_TASK DIRECTIONS_:
Reproduce this listing in full.

_MATERIAL PROVIDED_:
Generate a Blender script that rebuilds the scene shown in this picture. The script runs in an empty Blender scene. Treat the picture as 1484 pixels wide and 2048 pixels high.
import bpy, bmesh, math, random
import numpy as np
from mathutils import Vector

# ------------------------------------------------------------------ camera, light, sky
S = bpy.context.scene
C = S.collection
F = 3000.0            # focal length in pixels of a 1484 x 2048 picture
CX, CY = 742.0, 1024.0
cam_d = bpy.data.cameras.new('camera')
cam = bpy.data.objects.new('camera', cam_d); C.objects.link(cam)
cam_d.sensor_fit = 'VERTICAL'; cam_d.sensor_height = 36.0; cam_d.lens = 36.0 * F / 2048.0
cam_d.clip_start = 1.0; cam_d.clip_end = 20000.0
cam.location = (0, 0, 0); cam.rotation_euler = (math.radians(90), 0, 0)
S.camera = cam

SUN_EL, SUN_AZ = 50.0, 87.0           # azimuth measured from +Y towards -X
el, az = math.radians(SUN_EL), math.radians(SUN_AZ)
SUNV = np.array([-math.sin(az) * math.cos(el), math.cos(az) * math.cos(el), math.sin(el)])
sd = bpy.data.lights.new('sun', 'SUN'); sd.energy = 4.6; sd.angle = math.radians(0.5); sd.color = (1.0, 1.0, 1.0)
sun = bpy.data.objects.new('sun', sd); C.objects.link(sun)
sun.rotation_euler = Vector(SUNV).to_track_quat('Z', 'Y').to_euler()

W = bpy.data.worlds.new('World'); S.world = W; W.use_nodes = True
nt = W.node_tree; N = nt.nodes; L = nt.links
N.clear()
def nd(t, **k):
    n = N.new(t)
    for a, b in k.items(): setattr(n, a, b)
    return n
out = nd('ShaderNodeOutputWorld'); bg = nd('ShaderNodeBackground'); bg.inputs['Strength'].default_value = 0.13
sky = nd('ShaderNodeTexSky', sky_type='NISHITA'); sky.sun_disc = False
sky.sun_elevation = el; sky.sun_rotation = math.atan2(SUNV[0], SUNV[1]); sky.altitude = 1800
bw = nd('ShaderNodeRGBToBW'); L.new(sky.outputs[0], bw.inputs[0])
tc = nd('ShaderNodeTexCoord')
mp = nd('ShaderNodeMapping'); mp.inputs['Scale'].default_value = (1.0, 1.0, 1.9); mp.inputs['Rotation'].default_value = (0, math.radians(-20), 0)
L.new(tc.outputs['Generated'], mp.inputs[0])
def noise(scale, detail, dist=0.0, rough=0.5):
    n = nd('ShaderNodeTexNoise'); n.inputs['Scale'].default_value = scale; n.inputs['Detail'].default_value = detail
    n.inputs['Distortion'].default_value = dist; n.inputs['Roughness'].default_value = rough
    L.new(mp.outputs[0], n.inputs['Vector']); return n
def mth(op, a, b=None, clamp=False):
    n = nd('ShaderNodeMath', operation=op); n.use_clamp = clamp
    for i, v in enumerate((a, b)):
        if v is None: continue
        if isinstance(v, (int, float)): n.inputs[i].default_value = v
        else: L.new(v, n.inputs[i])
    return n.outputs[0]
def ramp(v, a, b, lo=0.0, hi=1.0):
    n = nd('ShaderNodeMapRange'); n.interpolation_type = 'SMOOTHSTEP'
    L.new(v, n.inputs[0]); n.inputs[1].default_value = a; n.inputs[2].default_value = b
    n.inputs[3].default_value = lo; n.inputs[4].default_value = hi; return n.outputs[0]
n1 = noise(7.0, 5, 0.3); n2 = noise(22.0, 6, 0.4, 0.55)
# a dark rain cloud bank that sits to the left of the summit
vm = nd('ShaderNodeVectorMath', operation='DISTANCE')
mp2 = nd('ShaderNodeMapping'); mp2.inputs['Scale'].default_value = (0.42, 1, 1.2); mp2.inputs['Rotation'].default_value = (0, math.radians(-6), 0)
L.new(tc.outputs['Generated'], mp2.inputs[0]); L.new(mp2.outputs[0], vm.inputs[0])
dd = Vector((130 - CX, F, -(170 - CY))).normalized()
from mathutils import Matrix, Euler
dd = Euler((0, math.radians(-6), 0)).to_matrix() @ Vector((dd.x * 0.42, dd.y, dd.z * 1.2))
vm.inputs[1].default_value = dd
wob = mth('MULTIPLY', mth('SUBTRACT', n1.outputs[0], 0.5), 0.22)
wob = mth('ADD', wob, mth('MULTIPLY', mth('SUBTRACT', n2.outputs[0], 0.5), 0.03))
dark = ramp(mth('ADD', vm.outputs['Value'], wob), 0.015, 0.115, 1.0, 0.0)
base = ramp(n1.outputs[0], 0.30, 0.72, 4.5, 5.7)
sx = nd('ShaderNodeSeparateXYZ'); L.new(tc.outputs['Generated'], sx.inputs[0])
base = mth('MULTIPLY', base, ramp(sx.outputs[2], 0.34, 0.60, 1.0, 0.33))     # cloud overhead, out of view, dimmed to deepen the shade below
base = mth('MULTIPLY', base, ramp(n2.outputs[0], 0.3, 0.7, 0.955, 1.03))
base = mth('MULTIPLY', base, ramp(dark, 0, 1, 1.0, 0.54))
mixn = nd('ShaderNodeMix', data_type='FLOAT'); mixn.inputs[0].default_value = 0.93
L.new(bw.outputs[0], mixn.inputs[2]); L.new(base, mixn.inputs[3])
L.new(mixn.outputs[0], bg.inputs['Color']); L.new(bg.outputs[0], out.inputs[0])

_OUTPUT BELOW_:
Generate a Blender script that rebuilds the scene shown in this picture. The script runs in an empty Blender scene. Treat the picture as 1484 pixels wide and 2048 pixels high.
import bpy, bmesh, math, random
import numpy as np
from mathutils import Vector

# ------------------------------------------------------------------ camera, light, sky
S = bpy.context.scene
C = S.collection
F = 3000.0            # focal length in pixels of a 1484 x 2048 picture
CX, CY = 742.0, 1024.0
cam_d = bpy.data.cameras.new('camera')
cam = bpy.data.objects.new('camera', cam_d); C.objects.link(cam)
cam_d.sensor_fit = 'VERTICAL'; cam_d.sensor_height = 36.0; cam_d.lens = 36.0 * F / 2048.0
cam_d.clip_start = 1.0; cam_d.clip_end = 20000.0
cam.location = (0, 0, 0); cam.rotation_euler = (math.radians(90), 0, 0)
S.camera = cam

SUN_EL, SUN_AZ = 50.0, 87.0           # azimuth measured from +Y towards -X
el, az = math.radians(SUN_EL), math.radians(SUN_AZ)
SUNV = np.array([-math.sin(az) * math.cos(el), math.cos(az) * math.cos(el), math.sin(el)])
sd = bpy.data.lights.new('sun', 'SUN'); sd.energy = 4.6; sd.angle = math.radians(0.5); sd.color = (1.0, 1.0, 1.0)
sun = bpy.data.objects.new('sun', sd); C.objects.link(sun)
sun.rotation_euler = Vector(SUNV).to_track_quat('Z', 'Y').to_euler()

W = bpy.data.worlds.new('World'); S.world = W; W.use_nodes = True
nt = W.node_tree; N = nt.nodes; L = nt.links
N.clear()
def nd(t, **k):
    n = N.new(t)
    for a, b in k.items(): setattr(n, a, b)
    return n
out = nd('ShaderNodeOutputWorld'); bg = nd('ShaderNodeBackground'); bg.inputs['Strength'].default_value = 0.13
sky = nd('ShaderNodeTexSky', sky_type='NISHITA'); sky.sun_disc = False
sky.sun_elevation = el; sky.sun_rotation = math.atan2(SUNV[0], SUNV[1]); sky.altitude = 1800
bw = nd('ShaderNodeRGBToBW'); L.new(sky.outputs[0], bw.inputs[0])
tc = nd('ShaderNodeTexCoord')
mp = nd('ShaderNodeMapping'); mp.inputs['Scale'].default_value = (1.0, 1.0, 1.9); mp.inputs['Rotation'].default_value = (0, math.radians(-20), 0)
L.new(tc.outputs['Generated'], mp.inputs[0])
def noise(scale, detail, dist=0.0, rough=0.5):
    n = nd('ShaderNodeTexNoise'); n.inputs['Scale'].default_value = scale; n.inputs['Detail'].default_value = detail
    n.inputs['Distortion'].default_value = dist; n.inputs['Roughness'].default_value = rough
    L.new(mp.outputs[0], n.inputs['Vector']); return n
def mth(op, a, b=None, clamp=False):
    n = nd('ShaderNodeMath', operation=op); n.use_clamp = clamp
    for i, v in enumerate((a, b)):
        if v is None: continue
        if isinstance(v, (int, float)): n.inputs[i].default_value = v
        else: L.new(v, n.inputs[i])
    return n.outputs[0]
def ramp(v, a, b, lo=0.0, hi=1.0):
    n = nd('ShaderNodeMapRange'); n.interpolation_type = 'SMOOTHSTEP'
    L.new(v, n.inputs[0]); n.inputs[1].default_value = a; n.inputs[2].default_value = b
    n.inputs[3].default_value = lo; n.inputs[4].default_value = hi; return n.outputs[0]
n1 = noise(7.0, 5, 0.3); n2 = noise(22.0, 6, 0.4, 0.55)
# a dark rain cloud bank that sits to the left of the summit
vm = nd('ShaderNodeVectorMath', operation='DISTANCE')
mp2 = nd('ShaderNodeMapping'); mp2.inputs['Scale'].default_value = (0.42, 1, 1.2); mp2.inputs['Rotation'].default_value = (0, math.radians(-6), 0)
L.new(tc.outputs['Generated'], mp2.inputs[0]); L.new(mp2.outputs[0], vm.inputs[0])
dd = Vector((130 - CX, F, -(170 - CY))).normalized()
from mathutils import Matrix, Euler
dd = Euler((0, math.radians(-6), 0)).to_matrix() @ Vector((dd.x * 0.42, dd.y, dd.z * 1.2))
vm.inputs[1].default_value = dd
wob = mth('MULTIPLY', mth('SUBTRACT', n1.outputs[0], 0.5), 0.22)
wob = mth('ADD', wob, mth('MULTIPLY', mth('SUBTRACT', n2.outputs[0], 0.5), 0.03))
dark = ramp(mth('ADD', vm.outputs['Value'], wob), 0.015, 0.115, 1.0, 0.0)
base = ramp(n1.outputs[0], 0.30, 0.72, 4.5, 5.7)
sx = nd('ShaderNodeSeparateXYZ'); L.new(tc.outputs['Generated'], sx.inputs[0])
base = mth('MULTIPLY', base, ramp(sx.outputs[2], 0.34, 0.60, 1.0, 0.33))     # cloud overhead, out of view, dimmed to deepen the shade below
base = mth('MULTIPLY', base, ramp(n2.outputs[0], 0.3, 0.7, 0.955, 1.03))
base = mth('MULTIPLY', base, ramp(dark, 0, 1, 1.0, 0.54))
mixn = nd('ShaderNodeMix', data_type='FLOAT'); mixn.inputs[0].default_value = 0.93
L.new(bw.outputs[0], mixn.inputs[2]); L.new(base, mixn.inputs[3])
L.new(mixn.outputs[0], bg.inputs['Color']); L.new(bg.outputs[0], out.inputs[0])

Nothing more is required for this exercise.